↓

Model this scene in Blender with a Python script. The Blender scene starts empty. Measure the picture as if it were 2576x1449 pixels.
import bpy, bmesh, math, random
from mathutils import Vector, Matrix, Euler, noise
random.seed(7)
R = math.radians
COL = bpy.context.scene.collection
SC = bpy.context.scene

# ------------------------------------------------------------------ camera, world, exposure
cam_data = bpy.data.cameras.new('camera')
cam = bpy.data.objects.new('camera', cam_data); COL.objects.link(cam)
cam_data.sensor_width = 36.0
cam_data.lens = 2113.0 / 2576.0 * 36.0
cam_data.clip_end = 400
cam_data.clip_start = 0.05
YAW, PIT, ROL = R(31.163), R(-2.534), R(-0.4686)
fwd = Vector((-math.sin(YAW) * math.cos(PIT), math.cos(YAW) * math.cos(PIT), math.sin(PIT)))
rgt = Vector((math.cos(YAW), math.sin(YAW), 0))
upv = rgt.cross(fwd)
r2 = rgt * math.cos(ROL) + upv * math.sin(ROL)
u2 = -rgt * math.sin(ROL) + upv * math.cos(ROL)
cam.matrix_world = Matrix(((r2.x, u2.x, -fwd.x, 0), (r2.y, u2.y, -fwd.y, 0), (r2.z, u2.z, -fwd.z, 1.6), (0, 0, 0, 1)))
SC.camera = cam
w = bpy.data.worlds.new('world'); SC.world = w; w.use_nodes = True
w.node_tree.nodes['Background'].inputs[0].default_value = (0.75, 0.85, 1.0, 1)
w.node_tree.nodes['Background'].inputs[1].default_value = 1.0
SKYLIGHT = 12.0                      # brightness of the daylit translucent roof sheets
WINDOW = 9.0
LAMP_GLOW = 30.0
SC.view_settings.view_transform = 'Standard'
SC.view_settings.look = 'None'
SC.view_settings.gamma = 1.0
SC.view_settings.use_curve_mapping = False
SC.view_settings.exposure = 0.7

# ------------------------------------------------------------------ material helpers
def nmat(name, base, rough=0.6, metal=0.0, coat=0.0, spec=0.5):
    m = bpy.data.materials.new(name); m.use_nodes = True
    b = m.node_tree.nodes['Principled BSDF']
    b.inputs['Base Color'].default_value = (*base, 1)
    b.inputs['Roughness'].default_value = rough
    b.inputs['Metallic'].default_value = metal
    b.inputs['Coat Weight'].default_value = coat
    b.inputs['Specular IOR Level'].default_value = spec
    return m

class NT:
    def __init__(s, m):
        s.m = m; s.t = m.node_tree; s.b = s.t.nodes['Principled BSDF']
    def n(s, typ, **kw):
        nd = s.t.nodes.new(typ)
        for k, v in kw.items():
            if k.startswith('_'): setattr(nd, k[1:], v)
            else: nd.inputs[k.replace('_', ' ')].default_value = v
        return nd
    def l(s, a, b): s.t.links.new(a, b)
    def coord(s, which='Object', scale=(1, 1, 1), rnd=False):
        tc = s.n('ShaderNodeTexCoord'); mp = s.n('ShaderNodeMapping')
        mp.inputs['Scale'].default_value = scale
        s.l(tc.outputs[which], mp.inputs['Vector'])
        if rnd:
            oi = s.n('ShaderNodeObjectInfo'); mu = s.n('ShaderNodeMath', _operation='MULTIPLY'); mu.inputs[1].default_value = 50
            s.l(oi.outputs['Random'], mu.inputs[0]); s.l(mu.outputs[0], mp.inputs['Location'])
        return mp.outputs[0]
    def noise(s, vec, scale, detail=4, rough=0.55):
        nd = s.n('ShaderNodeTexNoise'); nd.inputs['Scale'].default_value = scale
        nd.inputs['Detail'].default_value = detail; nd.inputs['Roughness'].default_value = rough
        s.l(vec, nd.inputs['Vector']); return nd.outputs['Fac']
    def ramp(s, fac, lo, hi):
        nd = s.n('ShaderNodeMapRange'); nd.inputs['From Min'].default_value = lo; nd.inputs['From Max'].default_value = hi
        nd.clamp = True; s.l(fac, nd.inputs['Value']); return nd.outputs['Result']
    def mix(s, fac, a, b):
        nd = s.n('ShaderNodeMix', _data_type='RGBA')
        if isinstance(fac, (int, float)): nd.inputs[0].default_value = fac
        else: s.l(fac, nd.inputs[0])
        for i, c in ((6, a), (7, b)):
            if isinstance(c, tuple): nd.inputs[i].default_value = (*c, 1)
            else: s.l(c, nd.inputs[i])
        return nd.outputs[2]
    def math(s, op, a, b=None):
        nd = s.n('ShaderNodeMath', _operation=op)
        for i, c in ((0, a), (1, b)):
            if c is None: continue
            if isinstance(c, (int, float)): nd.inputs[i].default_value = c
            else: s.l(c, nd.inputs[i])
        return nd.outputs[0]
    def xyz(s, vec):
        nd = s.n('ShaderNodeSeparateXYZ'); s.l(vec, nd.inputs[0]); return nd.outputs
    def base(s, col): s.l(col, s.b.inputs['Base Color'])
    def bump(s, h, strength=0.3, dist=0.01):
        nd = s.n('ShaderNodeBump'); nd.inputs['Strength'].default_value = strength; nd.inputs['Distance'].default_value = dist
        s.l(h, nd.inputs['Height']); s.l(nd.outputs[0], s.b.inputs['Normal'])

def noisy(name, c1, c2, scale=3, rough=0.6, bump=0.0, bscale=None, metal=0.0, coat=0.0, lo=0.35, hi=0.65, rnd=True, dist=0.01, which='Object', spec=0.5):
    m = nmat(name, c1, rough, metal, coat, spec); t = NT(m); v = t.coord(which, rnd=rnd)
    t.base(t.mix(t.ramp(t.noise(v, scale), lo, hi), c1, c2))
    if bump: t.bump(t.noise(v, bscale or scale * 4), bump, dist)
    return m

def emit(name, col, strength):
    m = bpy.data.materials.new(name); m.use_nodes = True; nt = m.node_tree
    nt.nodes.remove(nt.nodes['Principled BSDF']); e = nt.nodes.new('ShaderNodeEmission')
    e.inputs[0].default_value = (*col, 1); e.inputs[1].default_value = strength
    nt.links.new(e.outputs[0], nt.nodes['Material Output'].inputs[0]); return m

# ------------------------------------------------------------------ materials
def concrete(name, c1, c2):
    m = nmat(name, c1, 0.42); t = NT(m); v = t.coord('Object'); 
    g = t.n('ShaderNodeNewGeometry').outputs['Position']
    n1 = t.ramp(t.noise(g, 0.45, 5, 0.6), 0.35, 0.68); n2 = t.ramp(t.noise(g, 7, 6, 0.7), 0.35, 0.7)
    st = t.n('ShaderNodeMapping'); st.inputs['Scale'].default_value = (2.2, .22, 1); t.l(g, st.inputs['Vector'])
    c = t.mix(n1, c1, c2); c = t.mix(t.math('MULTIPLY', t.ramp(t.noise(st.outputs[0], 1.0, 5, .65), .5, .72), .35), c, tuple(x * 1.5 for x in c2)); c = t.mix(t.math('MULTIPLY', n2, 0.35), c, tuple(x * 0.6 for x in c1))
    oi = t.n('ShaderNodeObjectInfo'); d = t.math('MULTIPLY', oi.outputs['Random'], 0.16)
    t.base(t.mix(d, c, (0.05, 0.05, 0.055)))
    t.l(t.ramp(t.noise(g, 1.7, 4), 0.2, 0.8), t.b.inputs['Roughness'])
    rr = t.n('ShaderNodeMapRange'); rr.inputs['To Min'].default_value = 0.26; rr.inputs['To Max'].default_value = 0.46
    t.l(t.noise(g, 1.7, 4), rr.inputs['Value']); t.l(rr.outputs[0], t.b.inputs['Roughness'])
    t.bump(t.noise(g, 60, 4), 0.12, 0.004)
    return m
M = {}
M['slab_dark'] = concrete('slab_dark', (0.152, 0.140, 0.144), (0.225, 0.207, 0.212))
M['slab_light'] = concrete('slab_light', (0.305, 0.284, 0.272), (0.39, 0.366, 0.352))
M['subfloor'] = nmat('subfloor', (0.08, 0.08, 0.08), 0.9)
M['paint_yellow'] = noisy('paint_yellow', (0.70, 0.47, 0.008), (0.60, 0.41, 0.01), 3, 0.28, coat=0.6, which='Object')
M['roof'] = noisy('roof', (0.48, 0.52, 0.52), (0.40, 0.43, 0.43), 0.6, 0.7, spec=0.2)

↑

Show every line where the string "concrete" appears.

* ANSWER TO THE EXERCISE:
def concrete(name, c1, c2):
M['slab_dark'] = concrete('slab_dark', (0.152, 0.140, 0.144), (0.225, 0.207, 0.212))
M['slab_light'] = concrete('slab_light', (0.305, 0.284, 0.272), (0.39, 0.366, 0.352))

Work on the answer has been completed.